Aquella mañana abordé en Roma el tren que debería llevarme a París, pero por un paro de labores que trabajadores ferroviarios impusieron en los límites de Francia e Italia, los pasajeros fuimos obligados a bajar en Ventimiglia. Había entonces que viajar de ese sitio a Niza para conectar una salida que nos llevara a la Ciudad Luz. Fue así que conocí a un chico de nombre Manuel que viajaba con su madre; juntos fuimos a preguntar a la estación de trenes de Niza por salidas a la capital francesa, y se nos dijo que había por la tarde despues de las 5. Entonces Manuel, qua había vivido en Niza cuatro o cinco años atrás se ofreció para darme un paseo por los sitios más representativos de ese paraíso francés. Visitamos un mercado, los cafés cerca de la playa por donde se encuentra el monumento a los norteamericanos que defendieron la ciudad en la Segunda Guerra Mundial, las ruinas griegas en un monte desde el que se mira el mediteráneo en toda su belleza, y la iglesia ortodoxa que el Zar de Rusia mandó construir junto al mausoleo donde reposan los restos de su hermano menor. En un puesto de periódicos vi en la primera plana de casi todos los que ahí vendían la noticia de la muerte de Benazir Butto. La playa es hermosa. Esa tarde hacía frío y el mediterráneo parecía como una tela de celofán azul.

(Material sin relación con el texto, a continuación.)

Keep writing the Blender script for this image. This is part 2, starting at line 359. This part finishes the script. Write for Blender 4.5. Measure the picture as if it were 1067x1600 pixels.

domingo, 27 de septiembre de 2009

Binevenidos a mi blog!


Hola a todos, me llamo Terry y soy el Conde de Krasnapolsky. En este diario compartiré con ustedes mis pensamientos, mis aventuras por el mundo y les platicaré de mis amigos que son muchos y muy peculiares, tanto como yo. Espero que también ustedes compartan conmigo las cosas que más les gusten!
En esta foto hago una guardia de honor en la tumba de uno de los más grandes poetas que hayan pisado este mundo: Oscar Wilde. Sus restos descansan en el afamado cementerio de Père Lachaise, en París.